Viktor Orban and Aleksandar Vučić; Photo: Instagram/buducnostsrbijeav

Cvijić, who is also a member of the Balkans in Europe Policy Advisory Group (BiEPAG), notes that Hungarian interests in the region are twofold: economic, which is a traditional goal pursued by Orbán’s predecessors, and spreading of the “illiberal alliance”, which is specifically tied with this government.

“Ever since the loss of the Law and Justice Party (PiS) in the Polish elections last year and the prior extreme cooling of relations with the Czech government due to Ukraine, Orbán was left with only an uneasy alliance with Slovakian Robert Fico. For this reason, Hungary is heavily investing in bilateral relations with Serbia and more importantly in personal relations with Aleksandar Vučić and his regime. The victory of the centre-right in North Macedonia (also) opens a new opportunity to reinvigorate relations with this country”, he says.

The limitations of the EU Presidency

Cvijić, however, does not believe that Hungary would manage to assert its policies in the Western Balkans during its presidency of the EU.

“There are two reasons for that. One is related to the particular moment in which the presidency comes, and the other to the changed institutional structure of the EU. Firstly, for at least six months after the European Parliament elections, the EU will be consumed by the process of nominating the new European Commission thus leaving little to no space for any meaningful policy let alone legislative changes”, Cvijić points out.

The vote for the President of the European Commission in the European Parliament is expected to take place in July, and Ursula von der Leyen was nominated for a second five-year term. The European Parliament will also have to confirm the new European Commission as a whole, and the member states are yet to nominate candidates for Commissioners. The process is expected to last until the autumn.

Secondly, Cvijić says, the governments of the countries holding a rotating presidency now have much less manoeuvring space to dictate the agenda of the presidency than before.

“With the Lisbon Treaty back in 2009, and the creation of the permanent institution of the president of the European Council this manoeuvring space has been additionally limited.
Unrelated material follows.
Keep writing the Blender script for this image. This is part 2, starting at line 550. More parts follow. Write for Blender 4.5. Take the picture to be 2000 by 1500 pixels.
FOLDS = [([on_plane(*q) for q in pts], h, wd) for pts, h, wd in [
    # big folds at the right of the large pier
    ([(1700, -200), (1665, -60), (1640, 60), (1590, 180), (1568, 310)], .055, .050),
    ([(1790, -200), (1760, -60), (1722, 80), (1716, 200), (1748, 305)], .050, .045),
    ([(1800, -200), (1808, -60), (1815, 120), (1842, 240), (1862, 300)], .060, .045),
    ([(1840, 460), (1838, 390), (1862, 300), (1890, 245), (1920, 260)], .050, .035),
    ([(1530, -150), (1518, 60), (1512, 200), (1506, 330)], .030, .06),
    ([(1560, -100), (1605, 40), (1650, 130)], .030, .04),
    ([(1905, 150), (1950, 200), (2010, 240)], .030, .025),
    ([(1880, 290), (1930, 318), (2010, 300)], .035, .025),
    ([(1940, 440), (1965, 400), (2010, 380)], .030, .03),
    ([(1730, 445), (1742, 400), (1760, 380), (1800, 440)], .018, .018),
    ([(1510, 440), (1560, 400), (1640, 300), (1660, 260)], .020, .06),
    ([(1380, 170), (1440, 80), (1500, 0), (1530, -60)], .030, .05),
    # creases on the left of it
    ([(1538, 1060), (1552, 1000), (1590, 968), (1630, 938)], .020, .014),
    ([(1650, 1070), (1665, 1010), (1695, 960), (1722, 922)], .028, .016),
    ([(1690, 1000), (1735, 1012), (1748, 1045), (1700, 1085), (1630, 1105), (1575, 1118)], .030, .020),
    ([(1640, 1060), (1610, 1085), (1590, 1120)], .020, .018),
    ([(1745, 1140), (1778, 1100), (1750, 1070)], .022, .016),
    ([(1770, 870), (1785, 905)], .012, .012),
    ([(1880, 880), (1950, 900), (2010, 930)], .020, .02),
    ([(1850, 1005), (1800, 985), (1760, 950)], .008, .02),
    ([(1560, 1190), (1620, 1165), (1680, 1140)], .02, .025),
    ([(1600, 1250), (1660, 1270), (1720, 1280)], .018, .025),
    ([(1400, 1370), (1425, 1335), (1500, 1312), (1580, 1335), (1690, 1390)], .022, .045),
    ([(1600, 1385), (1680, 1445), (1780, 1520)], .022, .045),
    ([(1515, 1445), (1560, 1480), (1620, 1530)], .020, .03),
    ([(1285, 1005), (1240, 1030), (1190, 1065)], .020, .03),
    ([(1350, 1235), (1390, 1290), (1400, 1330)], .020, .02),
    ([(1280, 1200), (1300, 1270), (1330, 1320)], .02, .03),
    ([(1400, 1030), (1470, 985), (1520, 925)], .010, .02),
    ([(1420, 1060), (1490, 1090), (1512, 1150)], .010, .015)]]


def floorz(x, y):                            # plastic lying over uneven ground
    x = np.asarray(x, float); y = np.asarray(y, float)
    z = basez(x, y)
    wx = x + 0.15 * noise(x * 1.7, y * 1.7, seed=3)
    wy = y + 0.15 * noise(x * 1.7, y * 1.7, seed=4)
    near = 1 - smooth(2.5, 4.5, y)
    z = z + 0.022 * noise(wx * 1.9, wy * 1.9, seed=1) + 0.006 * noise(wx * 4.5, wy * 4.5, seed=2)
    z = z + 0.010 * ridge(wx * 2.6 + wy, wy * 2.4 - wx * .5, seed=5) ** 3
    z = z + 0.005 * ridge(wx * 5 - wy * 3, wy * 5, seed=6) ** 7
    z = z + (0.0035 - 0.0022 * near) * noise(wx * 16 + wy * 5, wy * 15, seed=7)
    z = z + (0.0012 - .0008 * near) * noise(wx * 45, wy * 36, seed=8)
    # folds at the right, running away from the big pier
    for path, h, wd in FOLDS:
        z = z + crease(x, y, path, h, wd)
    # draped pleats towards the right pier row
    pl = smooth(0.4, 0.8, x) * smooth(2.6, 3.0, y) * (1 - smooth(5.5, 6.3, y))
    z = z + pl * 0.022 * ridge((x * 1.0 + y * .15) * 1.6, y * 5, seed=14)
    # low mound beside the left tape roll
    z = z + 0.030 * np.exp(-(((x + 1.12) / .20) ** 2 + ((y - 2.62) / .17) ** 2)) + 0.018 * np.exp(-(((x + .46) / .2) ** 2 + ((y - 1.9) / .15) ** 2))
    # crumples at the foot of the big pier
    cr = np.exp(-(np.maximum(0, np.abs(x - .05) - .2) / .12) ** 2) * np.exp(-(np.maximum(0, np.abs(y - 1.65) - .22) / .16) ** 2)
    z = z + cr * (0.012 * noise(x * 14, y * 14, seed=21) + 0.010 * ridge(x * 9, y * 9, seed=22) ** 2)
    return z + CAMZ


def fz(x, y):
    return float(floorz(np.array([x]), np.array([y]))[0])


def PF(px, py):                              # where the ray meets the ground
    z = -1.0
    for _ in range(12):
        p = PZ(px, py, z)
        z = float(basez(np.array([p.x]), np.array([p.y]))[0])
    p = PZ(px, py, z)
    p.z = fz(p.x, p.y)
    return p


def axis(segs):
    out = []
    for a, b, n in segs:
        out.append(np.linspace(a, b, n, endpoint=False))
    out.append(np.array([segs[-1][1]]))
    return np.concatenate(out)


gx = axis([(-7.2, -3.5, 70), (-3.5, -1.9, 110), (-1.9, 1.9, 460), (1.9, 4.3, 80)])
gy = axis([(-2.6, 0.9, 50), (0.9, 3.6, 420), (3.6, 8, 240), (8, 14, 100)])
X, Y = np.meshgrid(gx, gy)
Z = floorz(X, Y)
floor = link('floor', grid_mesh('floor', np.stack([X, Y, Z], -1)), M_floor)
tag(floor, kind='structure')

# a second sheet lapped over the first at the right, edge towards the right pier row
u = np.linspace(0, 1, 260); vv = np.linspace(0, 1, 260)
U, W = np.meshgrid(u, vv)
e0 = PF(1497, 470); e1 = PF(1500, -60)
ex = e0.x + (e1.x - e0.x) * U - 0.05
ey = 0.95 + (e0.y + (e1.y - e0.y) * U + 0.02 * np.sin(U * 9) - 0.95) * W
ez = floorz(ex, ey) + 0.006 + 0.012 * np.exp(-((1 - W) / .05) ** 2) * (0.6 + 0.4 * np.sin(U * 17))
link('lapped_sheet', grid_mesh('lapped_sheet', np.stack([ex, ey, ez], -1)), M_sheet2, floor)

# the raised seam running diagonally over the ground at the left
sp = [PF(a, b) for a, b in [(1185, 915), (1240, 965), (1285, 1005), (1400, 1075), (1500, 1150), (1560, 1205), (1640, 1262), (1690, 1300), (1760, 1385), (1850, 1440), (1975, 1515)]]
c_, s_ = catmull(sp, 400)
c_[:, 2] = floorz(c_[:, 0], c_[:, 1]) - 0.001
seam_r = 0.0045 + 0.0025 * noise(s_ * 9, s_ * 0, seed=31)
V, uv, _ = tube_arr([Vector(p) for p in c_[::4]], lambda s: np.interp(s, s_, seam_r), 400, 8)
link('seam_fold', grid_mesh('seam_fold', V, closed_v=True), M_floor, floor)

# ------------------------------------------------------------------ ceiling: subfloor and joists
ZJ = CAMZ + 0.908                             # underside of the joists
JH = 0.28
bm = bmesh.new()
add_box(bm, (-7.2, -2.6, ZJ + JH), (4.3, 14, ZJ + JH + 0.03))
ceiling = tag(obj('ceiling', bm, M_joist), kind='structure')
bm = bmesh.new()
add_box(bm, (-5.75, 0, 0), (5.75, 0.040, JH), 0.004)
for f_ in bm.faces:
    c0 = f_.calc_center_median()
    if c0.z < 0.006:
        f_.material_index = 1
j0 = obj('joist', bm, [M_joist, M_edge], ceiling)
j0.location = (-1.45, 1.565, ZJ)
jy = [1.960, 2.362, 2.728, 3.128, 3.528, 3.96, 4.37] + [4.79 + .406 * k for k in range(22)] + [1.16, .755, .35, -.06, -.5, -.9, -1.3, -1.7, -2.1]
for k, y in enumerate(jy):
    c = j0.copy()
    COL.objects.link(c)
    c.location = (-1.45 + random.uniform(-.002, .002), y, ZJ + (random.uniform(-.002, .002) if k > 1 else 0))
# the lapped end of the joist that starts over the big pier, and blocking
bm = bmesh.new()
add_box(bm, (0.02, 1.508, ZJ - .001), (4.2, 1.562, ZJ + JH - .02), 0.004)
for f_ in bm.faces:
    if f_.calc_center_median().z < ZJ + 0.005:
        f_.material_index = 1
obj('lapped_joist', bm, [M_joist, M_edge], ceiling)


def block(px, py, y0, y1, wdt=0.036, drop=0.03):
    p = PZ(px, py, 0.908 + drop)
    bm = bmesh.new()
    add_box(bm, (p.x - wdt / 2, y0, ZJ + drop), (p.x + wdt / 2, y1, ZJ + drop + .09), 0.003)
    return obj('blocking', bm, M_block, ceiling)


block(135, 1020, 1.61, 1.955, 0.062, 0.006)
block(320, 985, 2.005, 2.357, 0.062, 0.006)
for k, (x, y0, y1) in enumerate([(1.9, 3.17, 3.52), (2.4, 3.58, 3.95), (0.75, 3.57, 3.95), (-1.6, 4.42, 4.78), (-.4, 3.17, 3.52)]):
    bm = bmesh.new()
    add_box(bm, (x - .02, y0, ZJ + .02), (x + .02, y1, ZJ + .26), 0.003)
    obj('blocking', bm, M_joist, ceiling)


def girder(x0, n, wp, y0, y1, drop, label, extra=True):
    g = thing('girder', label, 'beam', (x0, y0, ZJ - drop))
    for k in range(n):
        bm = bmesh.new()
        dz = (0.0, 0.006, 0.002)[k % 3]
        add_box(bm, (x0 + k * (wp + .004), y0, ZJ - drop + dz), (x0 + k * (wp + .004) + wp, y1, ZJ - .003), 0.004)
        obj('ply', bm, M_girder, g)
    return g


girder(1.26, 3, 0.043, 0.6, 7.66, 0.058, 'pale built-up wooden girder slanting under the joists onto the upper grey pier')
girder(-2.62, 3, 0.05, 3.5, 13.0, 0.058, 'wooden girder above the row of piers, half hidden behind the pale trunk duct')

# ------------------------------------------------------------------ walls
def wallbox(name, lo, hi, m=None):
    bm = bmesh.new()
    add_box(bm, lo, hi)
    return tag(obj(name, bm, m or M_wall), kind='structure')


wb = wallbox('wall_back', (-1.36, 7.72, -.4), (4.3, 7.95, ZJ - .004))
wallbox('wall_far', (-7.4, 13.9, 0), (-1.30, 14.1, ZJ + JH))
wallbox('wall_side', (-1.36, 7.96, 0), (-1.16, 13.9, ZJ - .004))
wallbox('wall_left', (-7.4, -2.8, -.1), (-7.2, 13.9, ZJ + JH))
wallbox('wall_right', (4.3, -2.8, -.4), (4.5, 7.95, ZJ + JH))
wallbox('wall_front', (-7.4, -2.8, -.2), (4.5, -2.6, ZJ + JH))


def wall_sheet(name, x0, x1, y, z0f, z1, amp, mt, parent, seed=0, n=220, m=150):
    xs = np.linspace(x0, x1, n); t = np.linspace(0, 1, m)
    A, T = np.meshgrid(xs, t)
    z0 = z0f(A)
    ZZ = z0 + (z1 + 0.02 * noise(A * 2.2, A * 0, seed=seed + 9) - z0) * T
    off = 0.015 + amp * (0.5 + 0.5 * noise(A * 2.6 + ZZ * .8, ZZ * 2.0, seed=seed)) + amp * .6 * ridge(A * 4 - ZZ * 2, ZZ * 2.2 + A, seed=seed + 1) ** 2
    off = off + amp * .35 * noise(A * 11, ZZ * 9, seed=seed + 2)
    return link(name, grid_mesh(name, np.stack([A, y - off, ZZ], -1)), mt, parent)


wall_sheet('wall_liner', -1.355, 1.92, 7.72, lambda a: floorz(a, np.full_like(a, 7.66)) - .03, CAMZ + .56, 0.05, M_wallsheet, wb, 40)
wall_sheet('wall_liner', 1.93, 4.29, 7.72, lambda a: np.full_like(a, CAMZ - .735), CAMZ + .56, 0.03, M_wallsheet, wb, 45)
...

All this indicates that apart from political PR stunts, the Hungarian Presidency will to a large extent remain in the shadows of the larger European processes”, Cvijić says.

No major decisions on enlargement will be needed?

The institutional restructuring in the next six months will also see another important development in EU enlargement, the appointment of the next Commissioner for this area. It was precisely Hungary that received this portfolio back in 2019. Commissioner Olivér Várhelyi has received criticism during his tenure for what was seen as downplaying the rule of law concerns in the candidate countries.

Srđan Cvijić does not believe that Hungary will receive this portfolio again.

“The talks in the Brussels corridors of power indicate that there is no chance of repeating the grave mistake of awarding one of the most important EC portfolios practically to the hands of Viktor Orbán”, Srđan Cvijić says.

Oliver Varhelyi and Viktor Orban; Photo: Twitter/zoltanspox

While the Commissioner in charge of enlargement plays an important role, especially in the technical part of the process, candidate countries can only advance with unanimous decisions in the Council.

Candidates in the Western Balkans are currently at different stages of the process. Montenegro’s next priority would be to start closing negotiating chapters, while Serbia, Albania and North Macedonia are waiting to open them, with various conditions attached.

Vedran Džihić, Senior Researcher at the Austrian Institute for International Affairs, believes that the possibilities of the Hungarian Council’s presidency in terms of the enlargement are very limited when it comes to reaching major decisions.

“No major decision regarding the future path of the Balkans towards the EU is on the agenda in the next few months. Ukraine and Moldova are set to take the next step and start negotiating. Still, none of the two will progress so fast that major decisions need to be taken during the Hungarian presidency”, Džihić says.

“Orbán will use the Presidency to re-position himself”

According to Vedran Džihić, who is also a member of BiEPAG, the Hungarian Presidency, together with the results of the elections for the European Parliament and the rise of far-right across Europe, now present a window of opportunity for Orbán to recalibrate alliances within Europe.

“This is why I believe that the Hungarian presidency of Council will largely be absorbed by Orbán’s attempts to position himself much better within the EU-27”, he says.

On 30 June, a day before the start of the Presidency, the Prime Minister of Hungary announced the formation of the new political group, “The Patriots for Europe”, together with the leader of the Austrian Freedom Party Herber Kickl and the ANO party of the former Czech Prime Minister Andrej Babiš. As of 6 July, the “Patriots for Europe” is on the verge of attracting enough allies to formally become a group in the European Parliament.

“The ultimate aim (of this group) is to be active in the field of migration, climate change and regarding Ukraine policies. In other words, Orban, Kickl and Babiš, who obviously despise Brussels and the EU and believe that national states should regain power, want to change the power game in Brussels”, Džihić says.

He adds that this would further complicate enlargement since the members of the group have different views about it, with the Austrian Freedom Party, which is leading in the polls ahead of the national election in September, opposing accepting new members.

“In the end, Orban’s reign over the EU in the next six months will just be an intermezzo used to strengthen his alliances within the EU with no major impact on the Balkans. However, I do expect Orbán to do his utmost to protect his friends in the Balkans, Aleksandar Vučić in Serbia and Milorad Dodik in Bosnia, as well as VMRO-DPMNE in North Macedonia”, Vedran Džihić concludes.